Cuttino explained how the current system harms these consumers and how the payments system barriers — she categorizes these as “time and access frictions” — contribute to market risks even with emerging fintech services such as early wage access programs. She further argued that a public banking option with existing payments infrastructure, such as one through which the Federal Reserve Board makes available to all Americans zero-fee, pre-paid debit cards available issued in coordination with federal agencies that make payments to citizens, would most effectively serve the aims of financial inclusion in the immediate future.
Cuttino, ended her testimony with a caution regarding such emerging payments technology as blockchain-based central bank digital currency (CBDC) and stablecoins.

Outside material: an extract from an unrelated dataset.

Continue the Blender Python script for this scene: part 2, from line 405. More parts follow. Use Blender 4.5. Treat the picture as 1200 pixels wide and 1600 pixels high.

“Congress must critically review innovations like CBDCs and stablecoins to ensure novel forms do not belie true functions,” she said. “In terms of financial inclusion, this means ensuring that promises of open access are achievable and ultimately achieved. To serve that end, I propose the following inquiries. Is there evidence that this new solution will work to increase access? What are the use cases for rural and low-income communities? Are there financial or physical barriers to access? If services are ‘free’, what alternative tradeoffs are consumers making (e.g., consumer data)? Is consumer data being used to exploit behavioral weaknesses to their detriment? Additionally, are consumer conditions improved by a shift to the novel solution? Ultimately, fintech solutions should not merely move the most [vulnerable] Americans from the fringe financial marketplace to a fringe digital economy.”
Prior to joining the Duke Law faculty, Cuttino practiced as a corporate associate with Simpson Thacher & Bartlett LLP in the Houston and New York offices, specializing in complex debt finance transactions. She earlier served as a law clerk to Judge Eric L. Clay of the U.S. Court of Appeals for the Sixth Circuit.
The former chairman of the U.S. Commodity Futures Trading Commission, J. Christopher Giancarlo, and the CEO and co-founder of the digital asset company Paxos, Charles Cascarilla, also testified before the committee.